Jeremiah ben Isaac
JEREMIAH BEN ISAAC
JEREMIAH BEN ISAAC (d. 1805), Hungarian rabbi. Jeremiah studied under Meir b. Isaac *Eisenstadt. He was rabbi of Mattersdorf (Burgenland) from 1770, and of Abaújszánto (Hungary), from about 1797. He lived for some time in Aszód (Hungary) but is not known to have held office there. He took a prominent part in 1798 in the dispute over whether the sturgeon, from which caviar is obtained, is permitted according to the dietary laws, a dispute which in its time engaged the rabbinic world. He declared it to belong to the "unclean" fish, in opposition to the view of Aaron *Chorin, his disciple, who declared it permitted. His Moda'ah Rabbah, supplements and comments on the Moda'ah ve-Ones of Ḥayyim Shabbetai, was published together with his son Joab's Moda'ah Zuta (Moda'ah ve-Ones, Zolkiew, 1795?, Lemberg, 1798).
bibliography:
Joab b.

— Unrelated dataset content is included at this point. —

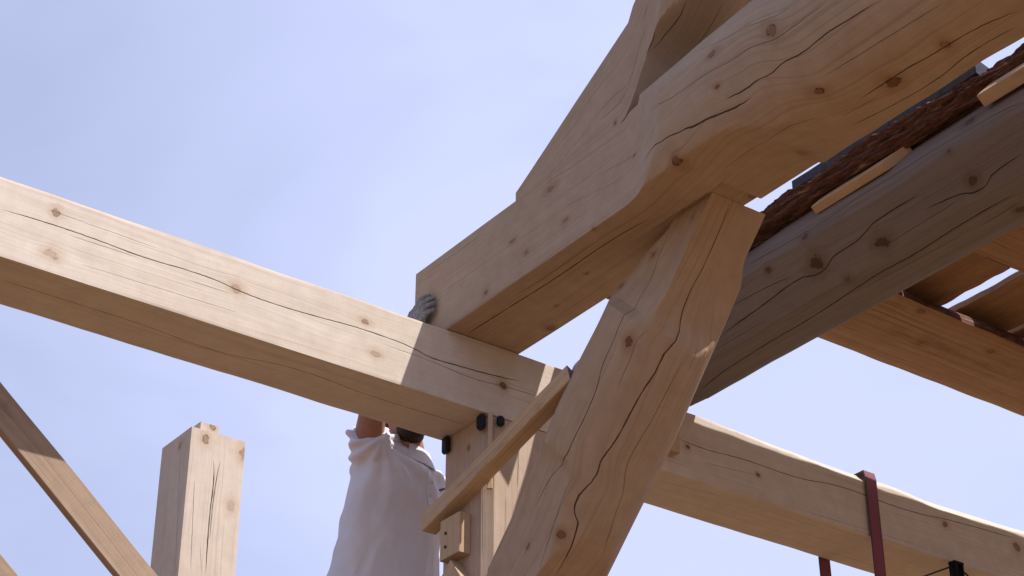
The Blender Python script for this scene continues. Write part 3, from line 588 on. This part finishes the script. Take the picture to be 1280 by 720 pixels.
# ---------------------------------------------------------------- the man behind the beam
def ellip(bm, c, r, rot=None, seg=20):
    m = Matrix.Translation(c) @ (rot.to_4x4() if rot else Matrix()) @ Matrix.Diagonal((*r, 1))
    bmesh.ops.create_uvsphere(bm, u_segments=seg, v_segments=seg//2+2, radius=1, matrix=m)
def limb(bm, pts, seg=20):
    """tapered closed tube through (point, radius) pairs with ball ends"""
    for (p, r) in (pts[0], pts[-1]): ellip(bm, p, (r, r, r))
    for (p, r1), (q, r2) in zip(pts, pts[1:]):
        p, q = Vector(p), Vector(q); d = q-p
        bmesh.ops.create_cone(bm, cap_ends=True, segments=seg, radius1=r1, radius2=r2, depth=d.length, matrix=Matrix.Translation((p+q)/2) @ d.to_track_quat('Z', 'Y').to_matrix().to_4x4())
        ellip(bm, q, (r2, r2, r2))
def fuse(name, bm, vox, mat, parent, smooth=6, fn=None, sub=0):
    me = bpy.data.meshes.new('tmp'); bm.to_mesh(me); bm.free(); o = bpy.data.objects.new('tmp', me); C.objects.link(o)
    md = o.modifiers.new('r', 'REMESH'); md.mode = 'VOXEL'; md.voxel_size = vox
    sm = o.modifiers.new('s', 'SMOOTH'); sm.factor = .5; sm.iterations = smooth
    bpy.context.view_layer.update()
    me2 = bpy.data.meshes.new_from_object(o.evaluated_get(bpy.context.evaluated_depsgraph_get()))
    bpy.data.objects.remove(o)
    me2.name = name; me2.materials.clear(); me2.materials.append(mat)
    if fn:
        ns_ = [v.normal.copy() for v in me2.vertices]
        for v, n in zip(me2.vertices, ns_): v.co += n*fn(v.co.copy(), n)
    for v in me2.vertices: v.co -= parent.location
    for p in me2.polygons: p.use_smooth = True
    r = bpy.data.objects.new(name, me2); C.objects.link(r); r.parent = parent
    return r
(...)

Isaac, Sha'arei Binah (1792), introduction; L. Loew, Gesammelte Schriften, 2 (1890), 254; Pollak, in: IMIT, 11 (1900), 164–6; J.J. Greenwald, Ha-Yehudim be-Ungarya (1912), 53 no. 37; idem, Maẓ ẓ evat Kodesh (1952), 118–23; D. Sofer (ed.), Mazkeret Paks, 1 (1962), 40–43.